**WRITTEN PROBLEM:**
Write out the whole listing exactly as it stands.

**RAW DATA:**
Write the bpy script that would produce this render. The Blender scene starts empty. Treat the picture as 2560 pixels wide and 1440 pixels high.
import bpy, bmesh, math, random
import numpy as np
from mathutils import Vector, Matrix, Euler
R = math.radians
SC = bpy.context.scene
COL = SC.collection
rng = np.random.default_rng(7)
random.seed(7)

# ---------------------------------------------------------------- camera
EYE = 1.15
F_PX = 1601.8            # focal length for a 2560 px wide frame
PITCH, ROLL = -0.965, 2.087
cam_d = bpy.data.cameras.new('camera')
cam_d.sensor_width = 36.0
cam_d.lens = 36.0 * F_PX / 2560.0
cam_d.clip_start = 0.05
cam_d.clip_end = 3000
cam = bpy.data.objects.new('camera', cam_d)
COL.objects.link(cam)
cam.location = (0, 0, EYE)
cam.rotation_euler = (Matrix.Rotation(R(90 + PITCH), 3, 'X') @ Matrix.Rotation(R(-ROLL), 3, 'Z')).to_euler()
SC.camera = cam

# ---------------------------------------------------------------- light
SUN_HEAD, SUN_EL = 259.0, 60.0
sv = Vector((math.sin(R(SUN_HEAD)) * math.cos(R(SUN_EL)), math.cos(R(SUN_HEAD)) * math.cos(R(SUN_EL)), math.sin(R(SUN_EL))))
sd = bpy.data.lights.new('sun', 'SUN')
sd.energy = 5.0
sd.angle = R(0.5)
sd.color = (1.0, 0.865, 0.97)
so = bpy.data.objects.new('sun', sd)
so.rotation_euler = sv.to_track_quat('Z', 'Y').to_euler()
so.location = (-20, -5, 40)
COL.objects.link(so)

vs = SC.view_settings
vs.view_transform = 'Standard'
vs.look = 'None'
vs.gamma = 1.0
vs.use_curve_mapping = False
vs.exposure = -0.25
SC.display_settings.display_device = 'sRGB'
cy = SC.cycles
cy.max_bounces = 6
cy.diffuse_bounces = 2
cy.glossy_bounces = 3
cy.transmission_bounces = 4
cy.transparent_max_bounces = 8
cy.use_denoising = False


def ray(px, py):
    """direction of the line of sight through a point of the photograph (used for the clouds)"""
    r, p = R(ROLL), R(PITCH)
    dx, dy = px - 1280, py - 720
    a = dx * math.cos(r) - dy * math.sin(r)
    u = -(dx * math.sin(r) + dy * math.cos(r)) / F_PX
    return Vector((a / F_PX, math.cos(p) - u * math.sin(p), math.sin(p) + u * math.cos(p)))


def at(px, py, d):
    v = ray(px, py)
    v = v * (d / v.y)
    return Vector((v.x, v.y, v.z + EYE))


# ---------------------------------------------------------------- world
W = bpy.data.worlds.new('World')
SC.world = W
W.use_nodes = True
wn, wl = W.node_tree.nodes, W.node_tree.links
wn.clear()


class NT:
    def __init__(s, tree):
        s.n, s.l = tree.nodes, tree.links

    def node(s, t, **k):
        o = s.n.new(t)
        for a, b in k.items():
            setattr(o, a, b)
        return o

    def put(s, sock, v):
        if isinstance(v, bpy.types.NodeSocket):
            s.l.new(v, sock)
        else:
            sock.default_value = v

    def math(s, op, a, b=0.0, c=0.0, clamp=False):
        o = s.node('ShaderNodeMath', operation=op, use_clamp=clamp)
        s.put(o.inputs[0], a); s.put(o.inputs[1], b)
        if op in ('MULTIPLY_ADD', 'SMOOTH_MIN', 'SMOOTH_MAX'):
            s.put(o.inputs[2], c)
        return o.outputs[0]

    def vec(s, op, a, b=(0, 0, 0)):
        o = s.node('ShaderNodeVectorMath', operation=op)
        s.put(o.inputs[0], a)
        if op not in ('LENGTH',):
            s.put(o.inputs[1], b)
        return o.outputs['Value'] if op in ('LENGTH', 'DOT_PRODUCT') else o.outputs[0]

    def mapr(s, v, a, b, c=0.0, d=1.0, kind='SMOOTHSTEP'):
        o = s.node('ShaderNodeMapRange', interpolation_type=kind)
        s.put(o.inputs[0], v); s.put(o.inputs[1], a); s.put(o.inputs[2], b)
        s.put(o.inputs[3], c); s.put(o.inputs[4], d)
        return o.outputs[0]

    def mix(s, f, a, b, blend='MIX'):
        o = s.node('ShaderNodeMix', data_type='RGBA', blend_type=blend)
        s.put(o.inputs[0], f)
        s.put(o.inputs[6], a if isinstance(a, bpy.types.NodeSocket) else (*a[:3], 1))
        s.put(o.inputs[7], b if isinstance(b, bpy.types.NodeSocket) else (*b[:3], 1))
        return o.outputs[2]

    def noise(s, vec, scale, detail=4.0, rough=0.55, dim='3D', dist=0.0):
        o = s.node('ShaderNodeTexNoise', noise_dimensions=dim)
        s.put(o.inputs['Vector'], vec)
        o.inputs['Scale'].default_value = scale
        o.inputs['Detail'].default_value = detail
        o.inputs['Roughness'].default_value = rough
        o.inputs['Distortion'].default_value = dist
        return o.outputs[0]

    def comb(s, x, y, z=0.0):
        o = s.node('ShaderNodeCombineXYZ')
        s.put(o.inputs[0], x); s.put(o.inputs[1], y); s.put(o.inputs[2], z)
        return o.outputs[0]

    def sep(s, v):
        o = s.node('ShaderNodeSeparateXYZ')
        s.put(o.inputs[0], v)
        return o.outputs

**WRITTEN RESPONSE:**
Write the bpy script that would produce this render. The Blender scene starts empty. Treat the picture as 2560 pixels wide and 1440 pixels high.
import bpy, bmesh, math, random
import numpy as np
from mathutils import Vector, Matrix, Euler
R = math.radians
SC = bpy.context.scene
COL = SC.collection
rng = np.random.default_rng(7)
random.seed(7)

# ---------------------------------------------------------------- camera
EYE = 1.15
F_PX = 1601.8            # focal length for a 2560 px wide frame
PITCH, ROLL = -0.965, 2.087
cam_d = bpy.data.cameras.new('camera')
cam_d.sensor_width = 36.0
cam_d.lens = 36.0 * F_PX / 2560.0
cam_d.clip_start = 0.05
cam_d.clip_end = 3000
cam = bpy.data.objects.new('camera', cam_d)
COL.objects.link(cam)
cam.location = (0, 0, EYE)
cam.rotation_euler = (Matrix.Rotation(R(90 + PITCH), 3, 'X') @ Matrix.Rotation(R(-ROLL), 3, 'Z')).to_euler()
SC.camera = cam

# ---------------------------------------------------------------- light
SUN_HEAD, SUN_EL = 259.0, 60.0
sv = Vector((math.sin(R(SUN_HEAD)) * math.cos(R(SUN_EL)), math.cos(R(SUN_HEAD)) * math.cos(R(SUN_EL)), math.sin(R(SUN_EL))))
sd = bpy.data.lights.new('sun', 'SUN')
sd.energy = 5.0
sd.angle = R(0.5)
sd.color = (1.0, 0.865, 0.97)
so = bpy.data.objects.new('sun', sd)
so.rotation_euler = sv.to_track_quat('Z', 'Y').to_euler()
so.location = (-20, -5, 40)
COL.objects.link(so)

vs = SC.view_settings
vs.view_transform = 'Standard'
vs.look = 'None'
vs.gamma = 1.0
vs.use_curve_mapping = False
vs.exposure = -0.25
SC.display_settings.display_device = 'sRGB'
cy = SC.cycles
cy.max_bounces = 6
cy.diffuse_bounces = 2
cy.glossy_bounces = 3
cy.transmission_bounces = 4
cy.transparent_max_bounces = 8
cy.use_denoising = False


def ray(px, py):
    """direction of the line of sight through a point of the photograph (used for the clouds)"""
    r, p = R(ROLL), R(PITCH)
    dx, dy = px - 1280, py - 720
    a = dx * math.cos(r) - dy * math.sin(r)
    u = -(dx * math.sin(r) + dy * math.cos(r)) / F_PX
    return Vector((a / F_PX, math.cos(p) - u * math.sin(p), math.sin(p) + u * math.cos(p)))


def at(px, py, d):
    v = ray(px, py)
    v = v * (d / v.y)
    return Vector((v.x, v.y, v.z + EYE))


# ---------------------------------------------------------------- world
W = bpy.data.worlds.new('World')
SC.world = W
W.use_nodes = True
wn, wl = W.node_tree.nodes, W.node_tree.links
wn.clear()


class NT:
    def __init__(s, tree):
        s.n, s.l = tree.nodes, tree.links

    def node(s, t, **k):
        o = s.n.new(t)
        for a, b in k.items():
            setattr(o, a, b)
        return o

    def put(s, sock, v):
        if isinstance(v, bpy.types.NodeSocket):
            s.l.new(v, sock)
        else:
            sock.default_value = v

    def math(s, op, a, b=0.0, c=0.0, clamp=False):
        o = s.node('ShaderNodeMath', operation=op, use_clamp=clamp)
        s.put(o.inputs[0], a); s.put(o.inputs[1], b)
        if op in ('MULTIPLY_ADD', 'SMOOTH_MIN', 'SMOOTH_MAX'):
            s.put(o.inputs[2], c)
        return o.outputs[0]

    def vec(s, op, a, b=(0, 0, 0)):
        o = s.node('ShaderNodeVectorMath', operation=op)
        s.put(o.inputs[0], a)
        if op not in ('LENGTH',):
            s.put(o.inputs[1], b)
        return o.outputs['Value'] if op in ('LENGTH', 'DOT_PRODUCT') else o.outputs[0]

    def mapr(s, v, a, b, c=0.0, d=1.0, kind='SMOOTHSTEP'):
        o = s.node('ShaderNodeMapRange', interpolation_type=kind)
        s.put(o.inputs[0], v); s.put(o.inputs[1], a); s.put(o.inputs[2], b)
        s.put(o.inputs[3], c); s.put(o.inputs[4], d)
        return o.outputs[0]

    def mix(s, f, a, b, blend='MIX'):
        o = s.node('ShaderNodeMix', data_type='RGBA', blend_type=blend)
        s.put(o.inputs[0], f)
        s.put(o.inputs[6], a if isinstance(a, bpy.types.NodeSocket) else (*a[:3], 1))
        s.put(o.inputs[7], b if isinstance(b, bpy.types.NodeSocket) else (*b[:3], 1))
        return o.outputs[2]

    def noise(s, vec, scale, detail=4.0, rough=0.55, dim='3D', dist=0.0):
        o = s.node('ShaderNodeTexNoise', noise_dimensions=dim)
        s.put(o.inputs['Vector'], vec)
        o.inputs['Scale'].default_value = scale
        o.inputs['Detail'].default_value = detail
        o.inputs['Roughness'].default_value = rough
        o.inputs['Distortion'].default_value = dist
        return o.outputs[0]

    def comb(s, x, y, z=0.0):
        o = s.node('ShaderNodeCombineXYZ')
        s.put(o.inputs[0], x); s.put(o.inputs[1], y); s.put(o.inputs[2], z)
        return o.outputs[0]

    def sep(s, v):
        o = s.node('ShaderNodeSeparateXYZ')
        s.put(o.inputs[0], v)
        return o.outputs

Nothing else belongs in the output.